King Lear

by: William Shakespeare

Emptiness of authority

Blow winds and crack your cheeks! (III.ii)

Cast out into the storm, Lear starts giving orders to the wind, rain and thunder. In his previous scene, he hurled orders, threats and curses at his daughters and their husbands, to no effect. Lear has lost his power, but he still does not seem to realise it. When he starts bellowing commands at the storm, the audience can see that Lear is on the brink of madness. This scene also illustrates a broader truth: mankind is at the mercy of the natural world. No human, however powerful, can withstand a violent storm, or extreme cold, or death itself. As Lear begins to understand his own vulnerability, it will teach him to pity the poor of his kingdom, who must survive without shelter.

Thou hast seen a farmer’s dog bark at a beggar?[…]there thou mightst behold the great image of authority: a dog’s obeyed in office. (

Like everything Lear says to Gloucester on Dover beach, these lines are the rambling of a madman, but they contain an undeniable and bitter truth. Lear’s suffering and madness have taught him self-knowledge, in particular the knowledge that Lear the man is separate from Lear the king. As a result, Lear has gained several insights about the nature of his vanished power. In these lines he expresses the truth that anyone can wield power if they hold “office,” regardless of their personal qualities. Lear may have his daughters Regan and Goneril in mind, since he has compared both of them to dogs in previous scenes.

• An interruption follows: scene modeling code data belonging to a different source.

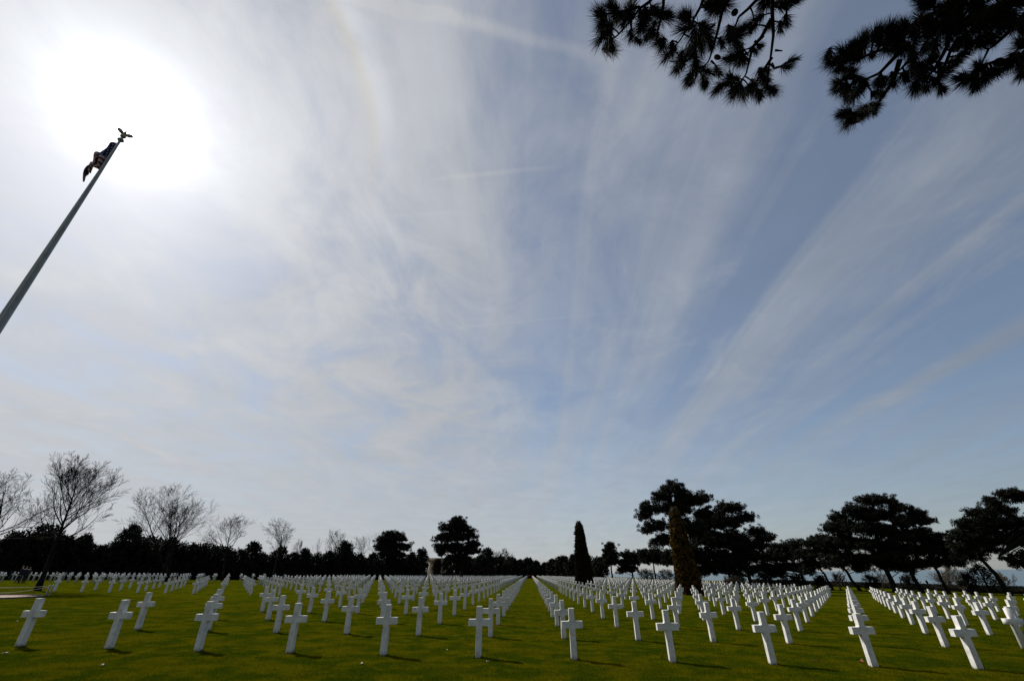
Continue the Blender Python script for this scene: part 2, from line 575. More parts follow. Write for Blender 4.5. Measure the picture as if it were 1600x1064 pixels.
def circle3(a, b, c):
    A = np.array([[b[0] - a[0], b[1] - a[1]], [c[0] - a[0], c[1] - a[1]]])
    r = 0.5 * np.array([b[0] ** 2 - a[0] ** 2 + b[1] ** 2 - a[1] ** 2, c[0] ** 2 - a[0] ** 2 + c[1] ** 2 - a[1] ** 2])
    ctr = np.linalg.solve(A, r)
    return ctr, np.linalg.norm(ctr - np.asarray(a[:2]))


def build_path():
    T, N, Fp = on_ground(63, 931.3), on_ground(0, 935.3), on_ground(0, 929.8)
    ctr, R = circle3(T, N, Fp)
    mb = MB()
    seg = 64
    ang = np.linspace(0, 2 * math.pi, seg, endpoint=False)
    V = [(ctr[0], ctr[1], gz(ctr[0]) + 0.012)] + [(ctr[0] + R * math.cos(q), ctr[1] + R * math.sin(q), gz(ctr[0] + R * math.cos(q)) + 0.012) for q in ang]
    mb.add(V, [(0, 1 + i, 1 + (i + 1) % seg) for i in range(seg)])
    p = tag(mb.build('path', 'paving'), kind='structure')
    kb = MB()
    kb.lathe([(R, -0.02), (R, 0.07), (R + 0.16, 0.07), (R + 0.16, -0.02)], 64, (ctr[0], ctr[1], 0))
    for vv in kb.V:
        vv[:, 2] += gz(vv[:, 0])
    kb.build('kerb', 'kerb', p)
    return ctr, R


PATH_C, PATH_R = build_path()


X0, Y0, SX, SY = -1.3343, 12.966, 2.3724, 3.7785      # grid of the graves


def build_grass():
    rng = np.random.default_rng(5)
    N = 460000
    # denser near the camera
    Y = 9.0 * (34.0 / 9.0) ** (rng.random(N) ** 1.25)
    X = (rng.random(N) * 2 - 1) * (Y * 1.35 + 1)
    px, py, z = project(np.stack([X, Y, gz(X)], 1))
    ok = (px > -30) & (px < 1630) & (py < 1085)
    X, Y = X[ok], Y[ok]
    n = len(X)
    P = np.stack([X, Y, gz(X) - 0.004], 1)
    D = np.stack([rng.normal(0, 0.55, n), rng.normal(0, 0.55, n), np.ones(n)], 1)
    L = rng.uniform(0.018, 0.050, n) * (1 + 0.012 * Y)
    W = rng.uniform(0.003, 0.006, n) * (1 + 0.06 * Y)
    mb = MB()
    mb.blades(P, D, L, W, rng)
    # longer uncut grass hugging the feet of the near crosses
    for j in range(0, 6):
        for c in range(-9, 12):
            if c < -5:
                continue
            k = 150
            a = rng.random(k) * 4
            e = rng.uniform(-1, 1, k) * 0.085
            fx = np.where(a < 1, -0.085, np.where(a < 2, 0.085, e))
            fy = np.where(a < 2, e, np.where(a < 3, -0.08, 0.08))
            x = X0 + SX * c + fx * rng.uniform(0.95, 1.35, k)
            y = Y0 + SY * j + fy * rng.uniform(0.95, 1.35, k)
            D2 = np.stack([rng.normal(0, 0.35, k), rng.normal(0, 0.35, k), np.ones(k)], 1)
            mb.blades(np.stack([x, y, gz(x) - 0.004], 1), D2, rng.uniform(0.03, 0.085, k), rng.uniform(0.004, 0.008, k), rng)
    tag(mb.build('grass', 'blade'), 'short mown grass between the crosses', 'grass', kind='stuff')


build_grass()

# ------------------------------------------------------------------ crosses
CH = 1.07


def cross_outline(fillet=True):
    w0, w1, wt = 0.0765, 0.0715, 0.0675      # half widths: foot, under the arms, top
    za, zb = 0.640, 0.792                    # arm underside and top
    ax = 0.266
    half = [(w0, -0.12), (w1, za), (ax, za + 0.002), (ax - 0.002, zb), (wt + 0.001, zb), (wt, CH)]
    if fillet:
        def fil(p, q, r, rr, n=4):
            p, q, r = map(np.array, (p, q, r))
            a = (p - q) / np.linalg.norm(p - q)
            c = (r - q) / np.linalg.norm(r - q)
            s, e = q + a * rr, q + c * rr
            return [tuple((1 - t) ** 2 * s + 2 * t * (1 - t) * q + t * t * e) for t in np.linspace(0, 1, n)]
        half = [half[0]] + fil(half[0], half[1], half[2], 0.018) + [half[2], half[3]] + fil(half[3], half[4], half[5], 0.040) + [half[5]]
    return half + [(-x, z) for x, z in reversed(half)]


def cross_mesh():
    ol = cross_outline(True)
    bm = bmesh.new()
    t = 0.072
    A = [bm.verts.new((x, -t, z)) for x, z in ol]
    B = [bm.verts.new((x, t, z)) for x, z in ol]
    n = len(ol)
    bm.faces.new(A)
    bm.faces.new(list(reversed(B)))
    for i in range(n):
        j = (i + 1) % n
        bm.faces.new((A[j], A[i], B[i], B[j]))
    bm.normal_update()
    rim = [e for e in bm.edges if (e.verts[0].co.y < 0) == (e.verts[1].co.y < 0)]
    bmesh.ops.bevel(bm, geom=rim, offset=0.006, segments=2, affect='EDGES', profile=0.5)
    me = bpy.data.meshes.new('marble_cross')
    bmesh.ops.recalc_face_normals(bm, faces=bm.faces)
    bm.to_mesh(me)
    bm.free()
    return me


ORD = ['first', 'second', 'third', 'fourth', 'fifth', 'sixth', 'seventh', 'eighth', 'ninth', 'tenth', 'eleventh', 'twelfth', 'thirteenth', 'fourteenth',
       'fifteenth', 'sixteenth', 'seventeenth', 'eighteenth', 'nineteenth', 'twentieth', 'twenty-first', 'twenty-second', 'twenty-third', 'twenty-fourth',
       'twenty-fifth', 'twenty-sixth', 'twenty-seventh', 'twenty-eighth', 'twenty-ninth', 'thirtieth']

CONES = [(914, 918.6, 75.0), (1079, 929.0, 56.0)]      # clipped conifers standing among the graves (pixel, distance)
cone_xy = []
for px, py, Y in CONES:
    p = at(px, py, Y)
    cone_xy.append((p[0], p[1]))


def build_crosses():
    rng = np.random.default_rng(11)
    spots = []
    for j in range(0, 62):
        for c in range(-16, 17):
            if j < 7 and c < -5:
                continue
            spots.append((c, j))
    for j in range(12, 52):
        for c in range(-40, -20):
            spots.append((c, j))
    keep = []
    for c, j in spots:
        x, y = X0 + SX * c, Y0 + SY * j
        if any(math.hypot(x - q[0], y - q[1]) < 2.4 for q in cone_xy):
            continue
        px, py, z = project(np.array([x, y, gz(x)]))
        tx, ty, _ = project(np.array([x, y, gz(x) + CH]))
        if z < 1 or max(px, tx) < -420 or min(px, tx) > 2020 or py > 1500:
            continue
        keep.append((math.hypot(px - tx, py - ty), c, j, x, y, (0 < px < 1600 and c >= -16)))
    keep.sort(key=lambda k: -k[0])
    me = cross_mesh()
    far = MB()
    ol = cross_outline(False)
    n = len(ol)
    base = np.array([(x, -0.072, z) for x, z in ol] + [(x, 0.072, z) for x, z in ol])
    caps = [(0, 1, 10, 11), (1, 4, 7, 10), (1, 2, 3, 4), (7, 8, 9, 10), (4, 5, 6, 7)]
    quads = [q for q in caps] + [tuple(n + i for i in reversed(q)) for q in caps] + [((i + 1) % n, i, n + i, n + (i + 1) % n) for i in range(n)]
    count = 0
    for size, c, j, x, y, seen in keep:
        if seen and count < 300:
            o = bpy.data.objects.new('marble_cross', me)
            COL.objects.link(o)
            if not me.materials:
                me.materials.append(MAT['marble'])
            o.location = (x + rng.normal(0, 0.008), y + rng.normal(0, 0.01), gz(x) + rng.normal(0, 0.006))
            o.rotation_euler = (rng.normal(0, 0.004), rng.normal(0, 0.004), rng.normal(0, 0.012))
            side, k = ('left', 1 - c) if c <= 0 else ('right', c)
            row = 'front row' if j == 0 else ORD[j] + ' row'
            tag(o, 'white marble cross in the %s, %s to the %s of the central aisle' % (row, ORD[k - 1], side), 'cross', 'marble crosses standing in rows on the lawn')
            count += 1
        else:
            a = rng.normal(0, 0.012)
            R = np.array([[math.cos(a), -math.sin(a), 0], [math.sin(a), math.cos(a), 0], [0, 0, 1]])
            far.add(base @ R.T + np.array([x, y, gz(x)]), None, quads)
    tag(far.build('distant_crosses', 'marble_far'), 'distant rows of small white marble crosses towards the trees', 'crosses', kind='stuff')


build_crosses()


# ------------------------------------------------------------------ trees
def lobe_world(px, py, rx, rz, Y):
    c = at(px, py, Y)
    ex = abs(at(px + rx, py, Y)[0] - c[0])
    ez = abs(at(px, py - rz, Y)[2] - c[2])
    return c, ex, ez


def curve_pts(a, b, sag, rng, n=6):
    a, b = np.asarray(a, float), np.asarray(b, float)
    t = np.linspace(0, 1, n)[:, None]
    mid = (a + b) / 2 + np.array([rng.normal(0, 0.1), rng.normal(0, 0.1), sag]) * np.linalg.norm(b - a)
    return (1 - t) ** 2 * a + 2 * t * (1 - t) * mid + t * t * b


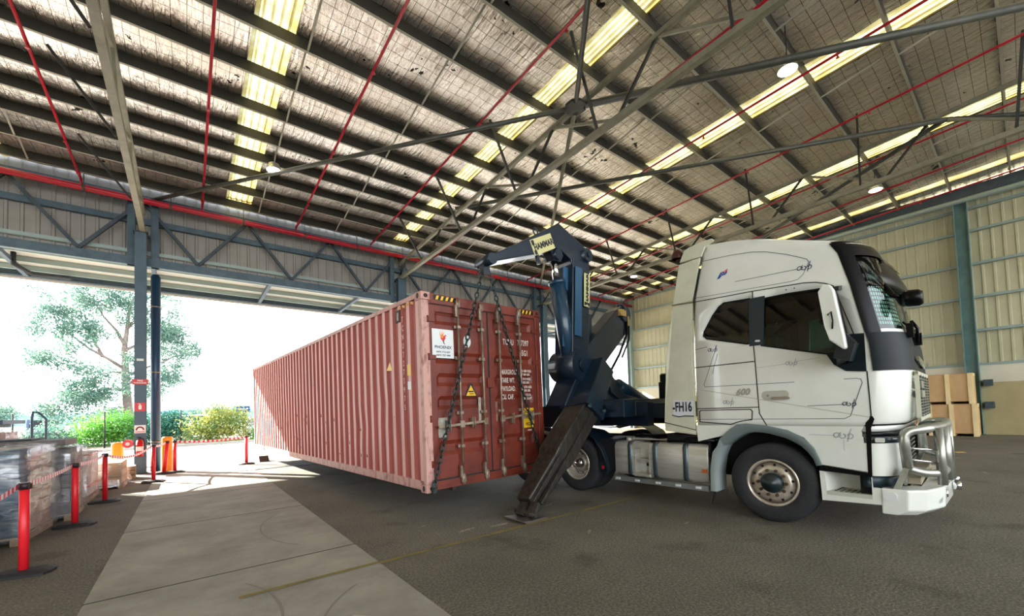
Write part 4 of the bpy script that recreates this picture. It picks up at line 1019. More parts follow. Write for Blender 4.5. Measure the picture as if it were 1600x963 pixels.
# wheel arch trims
def arch_band(o_, i_):
    mb = MB()
    n = 14
    def res_(p):
        L = [0]
        for a, b in zip(p[:-1], p[1:]): L.append(L[-1]+math.hypot(a[0]-b[0], a[1]-b[1]))
        out = []
        for k in range(n+1):
            t = L[-1]*k/n
            for j in range(len(p)-1):
                if t <= L[j+1]+1e-9:
                    f = (t-L[j])/(L[j+1]-L[j]); out.append((p[j][0]+(p[j+1][0]-p[j][0])*f, p[j][1]+(p[j+1][1]-p[j][1])*f)); break
        return out
    O, I = res_(o_), res_(i_)
    v = [(a, N0-.03, b) for a, b in O] + [(a, N0-.045, b) for a, b in I] + [(a, N0+.30, b) for a, b in I]
    m = n+1
    fs = [(i, i+1, m+i+1, m+i) for i in range(n)] + [(m+i, m+i+1, 2*m+i+1, 2*m+i) for i in range(n)]
    mb.add(v, fs, True); mb.add([(a, 2*NC-n_, b) for a, n_, b in v], fs, True)
    v2 = [(a, N0-.03, b) for a, b in O] + [(a, N0+.02, b) for a, b in O]
    mb.add(v2, [(i, i+1, m+i+1, m+i) for i in range(n)], True)
    return mb
AI = [(-2.346, .976), (-2.256, 1.050), (-2.15, 1.115), (-2.069, 1.158), (-1.93, 1.178), (-1.799, 1.168), (-1.552, 1.096), (-1.401, .991), (-1.322, .878), (-1.289, .779)]
AO = [(-2.405, 1.07)] + ARCH[1:]
tpart('wheel_arch_trim', arch_band(AO, AI), GREY)
MO = [(-2.405, 1.07), (-2.44, .97), (-2.511, .877), (-2.553, .63), (-2.561, .317)]; MI = [(-2.346, .976), (-2.38, .92), (-2.427, .807), (-2.467, .577), (-2.465, .321)]
tpart('mudguard', arch_band(MO, MI), mat('mudguard_grey', '8a9492', 0.5))
tpart('mud_flap', MB().box(-2.60, -2.57, 6.15, 6.6, .30, 1.0).beam((-2.52, 6.12, .33), (-2.58, 6.12, .12), .02, .02), DARK)
# sill: dark band, white step panel with recess
mb = MB().prism([(-1.26, .80), (-.80, .745), (-.79, .69), (-1.27, .725)], snz, N0-.0, N0+.3); tpart('sill_band', mb, BLK)
S0 = [(-1.27, .722), (-1.222, .716), (-1.205, .445), (-.795, .46), (-.795, .69), (-.788, .69), (-.787, .574), (-.66, .575), (-.62, .39), (-.715, .392), (-1.256, .372)]
mb = MB().prism(S0, snz, N0-.006, N0+.03)
mb.add([(-1.222, N0, .716), (-1.11, N0+.28, .70), (-1.11, N0+.28, .50), (-1.205, N0, .445)], [(0, 1, 2, 3)])
mb.add([(-1.11, N0+.28, .70), (-.80, N0+.28, .69), (-.80, N0+.28, .50), (-1.11, N0+.28, .50)], [(0, 1, 2, 3)])
st_ = tpart('step_panel', mb, WHITE)
obj('step_tread', MB().prism([(-1.205, N0-.01), (-.795, N0-.01), (-.80, N0+.28), (-1.11, N0+.28)], lambda a, b, d: (a, b, d), .445, .49), mat('tread_pale', 'b9bcae', 0.5), st_)
mb = MB()
for k in range(7):
    for j in range(3): mb.cyl((-1.13+k*.05+j*.008, N0+.05+j*.07, .485), (-1.13+k*.05+j*.008, N0+.05+j*.07, .495), .013, 8)
obj('tread_studs', mb, DARK, st_)
# black vertical seam by the headlamp
mb = MB().prism([(-.753, 1.382), (-.815, 1.30), (-.82, .70), (-.785, .70), (-.77, 1.24), (-.735, 1.345)], snz, N0-.004, N0+.1); tpart('corner_seam', mb, BLK)
tpart('nose_underline', band_idx(1.262, 1.285, .004, list(range(6, RN-6)), 1), BLK)
# grille and badge on the nose
mb = MB()
for k in range(13): mb.box(-.402, -.385, 6.55, 8.11, 1.36+k*.035, 1.375+k*.035)
for n in (6.55, 6.95, 7.33, 7.71, 8.11): mb.box(-.405, -.388, n-.01, n+.01, 1.34, 1.86)
tpart('nose_grille', mb, mat('grille_grey', '5d6055', 0.5))
tpart('nose_grille_frame', MB().box(-.42, -.39, 6.5, 8.16, 1.30, 1.34).box(-.42, -.39, 6.5, 8.16, 1.83, 1.87).box(-.42, -.385, 6.5, 6.54, 1.3, 1.87), CREAM)
tpart('grille_badge', MB().box(-.384, -.37, 6.6, 6.9, 1.68, 1.76).box(-.384, -.37, 6.58, 7.0, 1.57, 1.65), SATIN)
tpart('nose_chrome_bar', MB().beam((-.385, 6.6, 2.02), (-.37, 7.33, 1.95), .02, .05).beam((-.37, 7.33, 1.95), (-.385, 8.06, 2.02), .02, .05), CHROME)
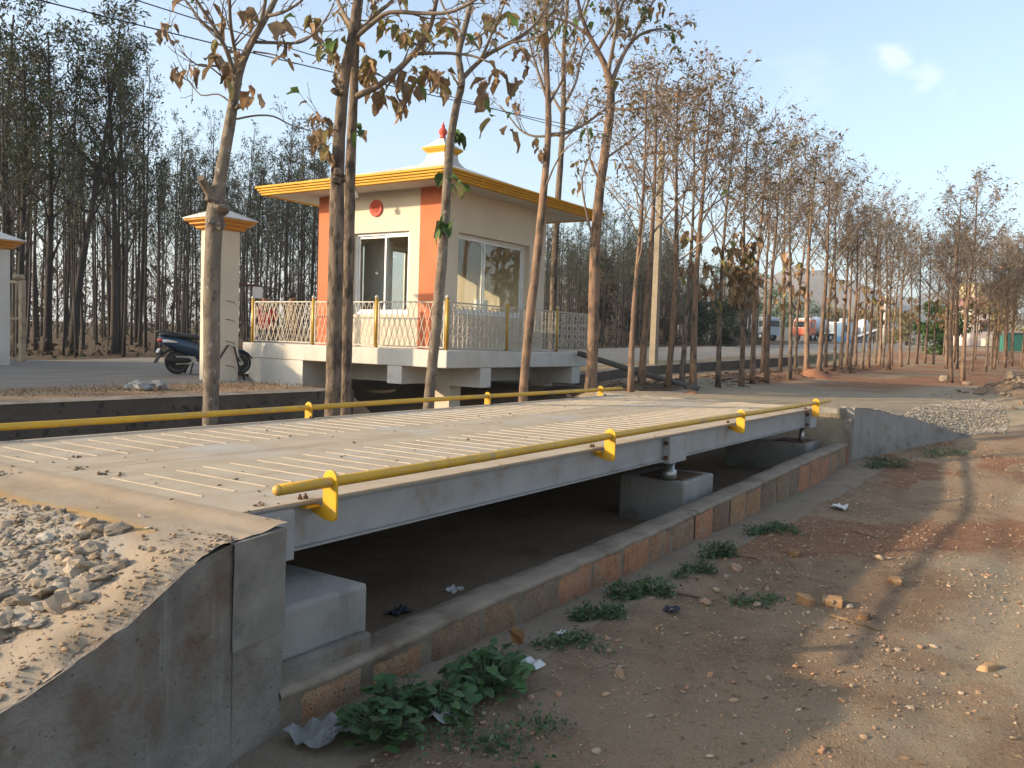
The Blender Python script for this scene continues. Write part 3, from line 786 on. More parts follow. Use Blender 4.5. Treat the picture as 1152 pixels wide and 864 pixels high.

I am a king, my masters, know you that? (

Cordelia’s soldiers find Lear on the beach, raving mad. We know from Cordelia’s earlier description of him that Lear is in disarray, with weeds in his hair. Nevertheless, when confronted by the soldiers, Lear claims his status as king. We are tempted to laugh at this ragged madman calling himself a king, but of course in fact Lear is a king, if only in name. This moment points to a central theme of King Lear: “king” is only a word, and without the power to enforce it, kingship is a laughable thing. This point is reinforced in the next lines when Lear attempts to run away from the soldiers.